(What you are asked to do):
Retype nothing but the lines from the start of the material up to and including the line with "obj('front_lip', bm, mat('dull". Pictures don't belong in the copy.

+ + + + + + +

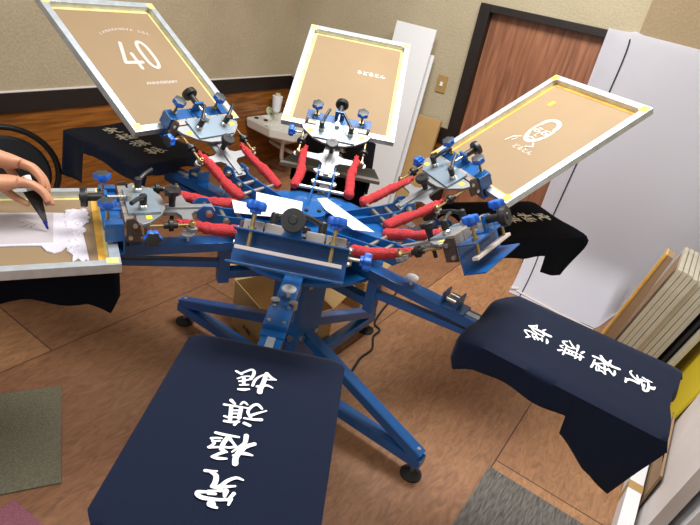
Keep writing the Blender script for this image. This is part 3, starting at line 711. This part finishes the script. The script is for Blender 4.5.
shirt(2, 'navy_dark', 'cream', 'black shirt with cream lettering on the platen before the white backdrop', [(0.73, .06), (0.82, .08), (1.09, .085), (1.095, .17), (1.24, .20), (1.336, .02)], seed=3)
shirt(3, 'navy_dark', 'ink', 'dark shirt on the rear platen, mostly hidden behind the middle screen', [(0.73, .10), (1.1, .09), (1.2, .2), (1.34, .2)], seed=4, r0=0.72, droop=0, flare=0.3, curtain=0.17)
shirt(4, 'navy', 'cream', 'dark navy shirt with white lettering on the rear left platen before the wood panelling', [(0.73, .06), (0.85, .055), (1.08, .035), (1.15, .05), (1.165, .20), (1.336, .215)], seed=5)
shirt(5, 'navy_dark', 'ink', 'dark shirt on the left platen under the screen being inked', [(0.70, .09), (0.735, .17), (0.80, .13), (0.95, .10), (1.1, .10), (1.2, .2), (1.34, .2)], seed=6, r0=0.705, droop=0.5)
S = station(3); HD = S @ T(0.66, 0, 0.845)
bm = new(); prism(bm, [(0.66, -0.245), (0.80, -0.215), (0.80, 0.215), (0.66, 0.245)], 0.845, 0.852)
hd = tag(obj('hold_down_plate', bm, 'black', None, S), 'black topped plate with a grey front lip under the middle screen', 'plate')
bm = new(); prism(bm, [(0.625, -0.25), (0.66, -0.245), (0.66, 0.245), (0.625, 0.25)], 0.836, 0.852); lp = new()
obj('front_lip', bm, mat('dull grey strip', srgb(120, 112, 106), 0.5, 0.3), hd, S)

# ------------------------------------------------------------------ print screens clamped in the heads
SX, SY_, SW, SL = 0.299, -0.044, 0.557, 0.735
def text_mesh(txt, size, font_scale=(1, 1)):
    cu = bpy.data.curves.new('txt', 'FONT'); cu.body = txt; cu.size = size; cu.align_x = 'CENTER'; cu.offset = 0.0004
    o = bpy.data.objects.new('txt', cu); COL.objects.link(o)
    bpy.context.view_layer.update()
    me = bpy.data.meshes.new_from_object(o.evaluated_get(bpy.context.evaluated_depsgraph_get()))
    bpy.data.objects.remove(o); return me
def add_text(bm, txt, size, m):
    me = text_mesh(txt, size); me.transform(m); bm.from_mesh(me); bpy.data.meshes.remove(me)
TXT = Matrix(((0, 1, 0, 0), (-1, 0, 0, 0), (0, 0, 1, 0), (0, 0, 0, 1)))     # text x -> -y, text y -> +x
ZM = SY_-0.027
def screen(k, label, tapem='tape', toff=0.0):
    H = head(k) @ T(0, toff, 0)
    t = empty('print_screen', H @ T(SX, 0, SY_-0.03), label, 'print screen', 'screens clamped in the press')
    bm = new(); frame_bm(bm, SL, SW, 0.030, 0.030, T(SX, -SW/2, SY_-0.030)); obj('frame', bm, 'alu', t, H)
    bm = new(); box(bm, (SX+0.03, -SW/2+0.03, ZM-0.0015), (SX+SL-0.03, SW/2-0.03, ZM)); obj('mesh', bm, 'mesh', t, H)
    bm = new(); a, b = SX+0.030, SX+SL-0.030; c = SW/2-0.030; w = 0.014
    for (lo, hi) in (((a, -c), (b, -c+w)), ((a, c-w), (b, c)), ((a, -c+w), (a+0.02, c-w)), ((b-w, -c+w), (b, c-w))):
        box(bm, (lo[0], lo[1], ZM), (hi[0], hi[1], ZM+0.0012))
    # corner dabs of tape going over the rails
    for x in (SX+0.006, SX+SL-0.04):
        for s in (-1, 1): box(bm, (x, s*(SW/2-0.022)-0.017, SY_), (x+0.034, s*(SW/2-0.022)+0.017, SY_+0.001))
    obj('tape', bm, tapem, t, H)
    return t, H
# 40 anniversary screen
t, H = screen(4, 'aluminium screen reading 40, tilted up at the upper left')
bm = new(); Q = lambda x, y: Vector((y, -x, ZM+0.0008))      # (text x, text y) -> head axes
def ql(pts, w): stroke(bm, [(x, y, w) for x, y in pts], Q)
ql([(-0.030, 0.80), (-0.072, 0.685), (0.012, 0.685)], 0.0085); ql([(-0.012, 0.735), (-0.012, 0.650)], 0.0085)
ov = []
for i in range(33):
    a = 2*math.pi*i/32; ov.append((0.066+0.026*math.copysign(abs(math.cos(a))**0.9, math.cos(a)), 0.728+0.078*math.copysign(abs(math.sin(a))**0.75, math.sin(a))))
ql(ov, 0.0085)
obj('stencil_number', bm, 'stencil', t, H); bm = new()
arc = 'LANARKNOVA SGC'
for i, c_ in enumerate(arc):
    u = (i/(len(arc)-1)-0.5); x = u*0.235+0.03; y = 0.878-0.055*(u*2)**2*0.5
    if c_ != ' ': add_text(bm, c_, 0.020, T(0, 0, ZM+0.0008) @ TXT @ T(x, y, 0) @ Matrix.Rotation(-u*0.5, 4, 'Z'))
obj('stencil_line', bm, 'stencil', t, H); bm = new()
add_text(bm, 'ANNIVERSARY', 0.022, T(0, 0, ZM+0.0008) @ TXT @ T(0.035, 0.556, 0) @ Matrix.Scale(1.15, 4, (1, 0, 0)))
obj('stencil_line', bm, 'stencil', t, H)
# middle
t, H = screen(3, 'aluminium screen with one small handwritten line, tilted up at the rear centre')
bm = new(); add_text(bm, 'みどるとん', 0.031, T(0, 0, ZM+0.0008) @ TXT @ T(0.10, 0.752, 0)); obj('stencil_print', bm, 'ink', t, H)
# face
t, H = screen(2, 'aluminium screen with a small portrait stencil, tilted up before the door', 'tape_o')
bm = new()
def ell(cx, cy, rx, ry, w, a0=0, a1=360, n=24): stroke(bm, [(cx+rx*math.cos(R(a0+(a1-a0)*i/n)), cy+ry*math.sin(R(a0+(a1-a0)*i/n)), w) for i in range(n+1)], Q)
ell(-0.008, 0.713, 0.050, 0.082, 0.007); ell(-0.008, 0.755, 0.043, 0.040, 0.010, -10, 190)
ell(-0.03, 0.705, 0.013, 0.008, 0.004); ell(0.016, 0.705, 0.013, 0.008, 0.004)
ql([(-0.006, 0.705), (-0.012, 0.675), (0.002, 0.673)], 0.0025); ql([(-0.025, 0.655), (-0.008, 0.66), (0.012, 0.655)], 0.004); ql([(-0.02, 0.643), (0.008, 0.643)], 0.003)
ql([(-0.035, 0.725), (-0.012, 0.722)], 0.0035); ql([(0.004, 0.722), (0.028, 0.726)], 0.0035)
ql([(-0.05, 0.68), (-0.03, 0.645), (-0.008, 0.635), (0.018, 0.645), (0.036, 0.68)], 0.008)
ql([(-0.055, 0.64), (-0.085, 0.62), (-0.095, 0.585)], 0.004); ql([(0.03, 0.635), (0.05, 0.615), (0.02, 0.60)], 0.004); ql([(-0.06, 0.62), (-0.07, 0.60)], 0.003)
add_text(bm, 'どるとん', 0.030, T(0, 0, ZM+0.0008) @ TXT @ T(0.025, 0.570, 0))
obj('stencil_print', bm, 'stencil', t, H)
bm = new(); box(bm, (0.860, 0.125, ZM), (0.898, 0.150, ZM+0.001)); obj('amber_patch', bm, 'tape_o', t, H)
# left, being inked
t, H5 = screen(5, 'aluminium screen lying flat on the left platen, loaded with white ink', 'tape', -0.008)
bm = new(); box(bm, (SX+0.038, -0.24, ZM), (SX+0.058, 0.24, ZM+0.0016)); obj('wide_tape', bm, 'tape_o', t, H5)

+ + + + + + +

(Result of the exercise):
Keep writing the Blender script for this image. This is part 3, starting at line 711. This part finishes the script. The script is for Blender 4.5.
shirt(2, 'navy_dark', 'cream', 'black shirt with cream lettering on the platen before the white backdrop', [(0.73, .06), (0.82, .08), (1.09, .085), (1.095, .17), (1.24, .20), (1.336, .02)], seed=3)
shirt(3, 'navy_dark', 'ink', 'dark shirt on the rear platen, mostly hidden behind the middle screen', [(0.73, .10), (1.1, .09), (1.2, .2), (1.34, .2)], seed=4, r0=0.72, droop=0, flare=0.3, curtain=0.17)
shirt(4, 'navy', 'cream', 'dark navy shirt with white lettering on the rear left platen before the wood panelling', [(0.73, .06), (0.85, .055), (1.08, .035), (1.15, .05), (1.165, .20), (1.336, .215)], seed=5)
shirt(5, 'navy_dark', 'ink', 'dark shirt on the left platen under the screen being inked', [(0.70, .09), (0.735, .17), (0.80, .13), (0.95, .10), (1.1, .10), (1.2, .2), (1.34, .2)], seed=6, r0=0.705, droop=0.5)
S = station(3); HD = S @ T(0.66, 0, 0.845)
bm = new(); prism(bm, [(0.66, -0.245), (0.80, -0.215), (0.80, 0.215), (0.66, 0.245)], 0.845, 0.852)
hd = tag(obj('hold_down_plate', bm, 'black', None, S), 'black topped plate with a grey front lip under the middle screen', 'plate')
bm = new(); prism(bm, [(0.625, -0.25), (0.66, -0.245), (0.66, 0.245), (0.625, 0.25)], 0.836, 0.852); lp = new()
obj('front_lip', bm, mat('dull grey strip', srgb(120, 112, 106), 0.5, 0.3), hd, S)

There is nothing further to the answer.